HSBC and Bank of China (Hong Kong) will reap up to $3.2 million in interest income on loans taken out in advance of the now-suspended Ant Group IPO, after announcing they would not waive interest charges on Thursday.

The two banks facilitated roughly HK$250 billion ($32.4 million) in margin financing to retail investors ahead of the world’s largest public offering which was slated to raise up to $39 billion on the Hong Kong and Shanghai exchanges.

But in a Tuesday filing, Ant said it “may not meet listing qualifications or disclosure requirements” - despite being given the regulatory green light a week earlier. The listing delay came as a shock to retail investors and many had bet big on the listing with more than $60 million in loans taken out in Hong Kong alone.

“The puzzle here is why the regulators did not raise this issue more in the past,” Victor Shih, author of ‘Factions and Finance in China: Elite Conflict and Inflation’, told Business Times.

A number of Hong Kong stock brokers who specialise in IPO loans will issue refunds to customers who bid on the delayed IPO. “The handling fee and 90% margin interest of new shares for subscribers to Ant Technology Group will be fully refunded,” the Phillip Securities Group brokerage said in a statement.

HSBC and BOC(HK) declined to comment further on their decision not to offer full refunds, with a spokesperson for the first bank noting only that “customers are being refunded in accordance with our IPO loan terms and conditions.”

By Friday Ant is expected to return more than $167 billion from the initial bid to retail investors. Investors with unsuccessful bids for shares in the fintech group will be the first to see their money returned either as credits or via cheques by post, Ant said in a filing on the Hong Kong exchange.

Chinese Loan Brokers Collide

Ant’s online lending platform has been on a collision course with traditional banks and regulators for some time, according to analysts.
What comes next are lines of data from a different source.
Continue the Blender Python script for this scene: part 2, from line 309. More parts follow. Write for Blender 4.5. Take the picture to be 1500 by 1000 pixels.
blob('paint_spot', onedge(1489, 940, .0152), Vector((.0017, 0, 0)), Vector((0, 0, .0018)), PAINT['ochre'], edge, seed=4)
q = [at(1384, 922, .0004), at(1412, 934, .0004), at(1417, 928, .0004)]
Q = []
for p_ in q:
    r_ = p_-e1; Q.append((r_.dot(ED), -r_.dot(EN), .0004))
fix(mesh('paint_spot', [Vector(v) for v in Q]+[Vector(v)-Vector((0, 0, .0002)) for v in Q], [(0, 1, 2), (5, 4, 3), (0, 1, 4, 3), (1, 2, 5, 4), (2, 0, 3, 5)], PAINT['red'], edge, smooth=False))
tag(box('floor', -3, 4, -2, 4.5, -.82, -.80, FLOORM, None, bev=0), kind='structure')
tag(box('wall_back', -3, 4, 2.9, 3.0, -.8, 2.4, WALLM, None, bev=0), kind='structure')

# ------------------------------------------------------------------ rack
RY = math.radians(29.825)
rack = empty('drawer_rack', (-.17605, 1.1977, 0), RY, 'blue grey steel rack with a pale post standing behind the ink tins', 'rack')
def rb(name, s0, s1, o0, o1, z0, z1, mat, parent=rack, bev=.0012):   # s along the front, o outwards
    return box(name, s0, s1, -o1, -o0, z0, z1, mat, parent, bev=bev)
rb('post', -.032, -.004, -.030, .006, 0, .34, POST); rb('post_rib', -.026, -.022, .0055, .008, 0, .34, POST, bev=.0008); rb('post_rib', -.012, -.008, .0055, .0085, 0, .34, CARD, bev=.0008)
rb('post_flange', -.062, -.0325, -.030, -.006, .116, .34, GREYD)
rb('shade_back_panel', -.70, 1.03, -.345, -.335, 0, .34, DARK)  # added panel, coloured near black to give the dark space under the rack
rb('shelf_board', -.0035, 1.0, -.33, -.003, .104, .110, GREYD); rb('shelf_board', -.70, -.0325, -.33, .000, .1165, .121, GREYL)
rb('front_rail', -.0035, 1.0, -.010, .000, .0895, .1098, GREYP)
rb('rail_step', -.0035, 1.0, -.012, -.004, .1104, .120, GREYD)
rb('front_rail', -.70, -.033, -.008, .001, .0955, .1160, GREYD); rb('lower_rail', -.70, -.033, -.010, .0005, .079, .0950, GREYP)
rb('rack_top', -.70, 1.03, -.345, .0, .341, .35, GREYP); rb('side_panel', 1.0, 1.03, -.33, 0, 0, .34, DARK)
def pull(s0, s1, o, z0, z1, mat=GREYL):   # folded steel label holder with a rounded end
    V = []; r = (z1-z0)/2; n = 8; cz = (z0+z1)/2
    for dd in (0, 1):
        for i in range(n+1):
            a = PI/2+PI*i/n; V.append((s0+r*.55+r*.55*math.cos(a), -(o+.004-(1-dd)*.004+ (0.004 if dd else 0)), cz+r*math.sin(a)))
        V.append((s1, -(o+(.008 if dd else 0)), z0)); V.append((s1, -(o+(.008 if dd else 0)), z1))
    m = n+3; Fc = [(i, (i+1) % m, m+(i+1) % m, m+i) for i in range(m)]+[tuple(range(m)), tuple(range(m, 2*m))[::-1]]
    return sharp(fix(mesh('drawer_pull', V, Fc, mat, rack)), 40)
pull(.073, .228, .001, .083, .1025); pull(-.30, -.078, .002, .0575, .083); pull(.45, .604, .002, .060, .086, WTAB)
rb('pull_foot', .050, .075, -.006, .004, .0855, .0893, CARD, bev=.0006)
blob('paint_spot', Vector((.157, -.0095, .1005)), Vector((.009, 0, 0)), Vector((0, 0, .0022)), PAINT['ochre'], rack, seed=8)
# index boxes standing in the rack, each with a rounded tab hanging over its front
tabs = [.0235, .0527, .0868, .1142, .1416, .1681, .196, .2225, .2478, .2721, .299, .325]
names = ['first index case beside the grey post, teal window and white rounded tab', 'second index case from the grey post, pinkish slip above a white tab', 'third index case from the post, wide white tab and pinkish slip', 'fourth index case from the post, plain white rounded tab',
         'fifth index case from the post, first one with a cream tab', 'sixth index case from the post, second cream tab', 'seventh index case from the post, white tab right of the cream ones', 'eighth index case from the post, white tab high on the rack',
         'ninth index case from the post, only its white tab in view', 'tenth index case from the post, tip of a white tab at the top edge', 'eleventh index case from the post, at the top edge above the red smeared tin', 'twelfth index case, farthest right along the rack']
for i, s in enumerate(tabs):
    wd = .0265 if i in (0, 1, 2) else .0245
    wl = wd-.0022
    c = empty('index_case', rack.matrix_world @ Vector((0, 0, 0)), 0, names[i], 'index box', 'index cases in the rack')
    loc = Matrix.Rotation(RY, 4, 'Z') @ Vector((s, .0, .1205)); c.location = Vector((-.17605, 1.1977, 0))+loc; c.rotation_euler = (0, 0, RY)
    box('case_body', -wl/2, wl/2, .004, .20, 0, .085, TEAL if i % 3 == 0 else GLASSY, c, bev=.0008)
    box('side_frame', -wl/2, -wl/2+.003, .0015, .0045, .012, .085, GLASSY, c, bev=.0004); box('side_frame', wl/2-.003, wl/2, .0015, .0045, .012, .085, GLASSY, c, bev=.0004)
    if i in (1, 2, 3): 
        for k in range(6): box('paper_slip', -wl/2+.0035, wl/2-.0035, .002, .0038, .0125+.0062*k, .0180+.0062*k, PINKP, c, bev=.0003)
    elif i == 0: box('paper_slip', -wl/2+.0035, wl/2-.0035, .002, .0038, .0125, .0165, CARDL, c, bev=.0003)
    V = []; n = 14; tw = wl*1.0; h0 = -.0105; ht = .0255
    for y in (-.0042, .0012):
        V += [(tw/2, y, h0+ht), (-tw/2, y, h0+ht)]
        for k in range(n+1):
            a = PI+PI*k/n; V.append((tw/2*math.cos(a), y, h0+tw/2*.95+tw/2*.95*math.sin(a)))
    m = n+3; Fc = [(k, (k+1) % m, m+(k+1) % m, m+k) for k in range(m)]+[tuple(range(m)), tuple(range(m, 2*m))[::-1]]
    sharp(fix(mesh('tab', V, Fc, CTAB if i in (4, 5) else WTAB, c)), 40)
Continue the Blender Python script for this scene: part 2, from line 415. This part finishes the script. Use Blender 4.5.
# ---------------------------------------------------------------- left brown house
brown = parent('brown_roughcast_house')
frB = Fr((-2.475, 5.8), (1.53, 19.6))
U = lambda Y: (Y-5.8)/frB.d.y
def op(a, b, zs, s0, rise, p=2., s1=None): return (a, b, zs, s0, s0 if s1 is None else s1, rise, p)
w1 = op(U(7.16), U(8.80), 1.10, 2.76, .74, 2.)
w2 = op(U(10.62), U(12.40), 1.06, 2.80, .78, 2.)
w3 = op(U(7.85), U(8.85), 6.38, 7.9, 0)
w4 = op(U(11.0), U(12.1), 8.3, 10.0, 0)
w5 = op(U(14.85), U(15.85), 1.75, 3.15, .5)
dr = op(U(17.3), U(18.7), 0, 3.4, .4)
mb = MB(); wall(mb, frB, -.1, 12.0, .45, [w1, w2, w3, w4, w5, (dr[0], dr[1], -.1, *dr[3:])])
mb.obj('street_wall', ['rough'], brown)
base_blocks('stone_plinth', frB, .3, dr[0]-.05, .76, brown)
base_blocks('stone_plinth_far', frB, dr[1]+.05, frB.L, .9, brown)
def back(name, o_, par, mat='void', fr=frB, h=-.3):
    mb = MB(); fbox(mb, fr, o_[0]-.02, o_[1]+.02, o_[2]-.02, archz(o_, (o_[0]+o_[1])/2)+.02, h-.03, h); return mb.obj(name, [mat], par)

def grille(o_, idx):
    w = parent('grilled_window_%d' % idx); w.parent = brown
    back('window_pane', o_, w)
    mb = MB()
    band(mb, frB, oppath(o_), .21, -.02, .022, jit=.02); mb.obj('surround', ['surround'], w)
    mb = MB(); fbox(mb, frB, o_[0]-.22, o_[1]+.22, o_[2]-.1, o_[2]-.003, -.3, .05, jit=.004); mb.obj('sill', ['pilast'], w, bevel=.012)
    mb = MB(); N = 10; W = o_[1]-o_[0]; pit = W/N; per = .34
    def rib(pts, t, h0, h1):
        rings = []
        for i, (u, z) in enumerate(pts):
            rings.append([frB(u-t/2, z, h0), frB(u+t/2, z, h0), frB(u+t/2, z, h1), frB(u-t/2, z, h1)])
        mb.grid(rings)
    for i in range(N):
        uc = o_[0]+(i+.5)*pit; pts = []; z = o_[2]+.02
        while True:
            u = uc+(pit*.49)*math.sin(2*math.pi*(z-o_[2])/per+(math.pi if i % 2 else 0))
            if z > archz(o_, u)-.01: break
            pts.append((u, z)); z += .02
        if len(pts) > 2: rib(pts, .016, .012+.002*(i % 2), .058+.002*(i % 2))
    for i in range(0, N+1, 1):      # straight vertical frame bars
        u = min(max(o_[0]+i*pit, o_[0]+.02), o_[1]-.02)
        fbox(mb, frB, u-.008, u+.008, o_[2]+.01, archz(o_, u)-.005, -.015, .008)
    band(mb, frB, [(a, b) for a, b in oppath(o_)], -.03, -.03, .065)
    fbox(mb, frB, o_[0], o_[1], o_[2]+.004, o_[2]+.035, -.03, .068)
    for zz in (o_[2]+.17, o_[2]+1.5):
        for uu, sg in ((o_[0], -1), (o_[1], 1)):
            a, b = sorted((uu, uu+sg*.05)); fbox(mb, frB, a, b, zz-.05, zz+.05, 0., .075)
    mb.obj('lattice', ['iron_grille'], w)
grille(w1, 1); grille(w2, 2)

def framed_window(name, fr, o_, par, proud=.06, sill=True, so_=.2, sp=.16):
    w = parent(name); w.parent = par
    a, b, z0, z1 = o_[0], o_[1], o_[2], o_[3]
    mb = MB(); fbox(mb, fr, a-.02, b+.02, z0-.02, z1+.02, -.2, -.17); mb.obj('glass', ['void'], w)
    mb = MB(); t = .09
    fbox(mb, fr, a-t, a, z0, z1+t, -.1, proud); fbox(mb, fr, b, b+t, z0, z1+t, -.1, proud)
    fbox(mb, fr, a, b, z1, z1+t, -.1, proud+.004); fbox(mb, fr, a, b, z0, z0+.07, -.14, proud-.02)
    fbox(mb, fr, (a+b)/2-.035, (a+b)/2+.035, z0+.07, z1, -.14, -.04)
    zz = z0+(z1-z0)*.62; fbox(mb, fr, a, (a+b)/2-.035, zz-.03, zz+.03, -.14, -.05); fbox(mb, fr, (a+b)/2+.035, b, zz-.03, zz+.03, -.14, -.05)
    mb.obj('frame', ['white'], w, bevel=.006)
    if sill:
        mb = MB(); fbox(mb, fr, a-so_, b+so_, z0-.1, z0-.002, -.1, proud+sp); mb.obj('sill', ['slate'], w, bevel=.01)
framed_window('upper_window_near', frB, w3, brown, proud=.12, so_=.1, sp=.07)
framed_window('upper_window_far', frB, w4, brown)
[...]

“In reality, Ant was profiting more from brokering loans than the Chinese banks who were carrying the risk of default,” Justin Tang, head of Asia research for United First Partners, told Business Times on Thursday.

“Ant was only keeping 2% of these loans on its books and in essence eating the bank's lunch and popping the bag in front of their face.”

These concerns are shared by other observers. “Because Ant is sourcing loans for traditional Chinese state banks, regulators are afraid that Ant would have incentives to source bad quality loans without risking any of its own capital,” Shih noted.

But the Alibaba offshoot won’t be able to have its cake and eat it too for much longer.

On Monday, the People’s Bank of China outlined stronger regulations for online lenders like Ant requiring, among other things, that these microlenders fund at least 30% of the loans themselves.

In addition, they will require a 5 billion yuan ($746.8 million) registered capital threshold.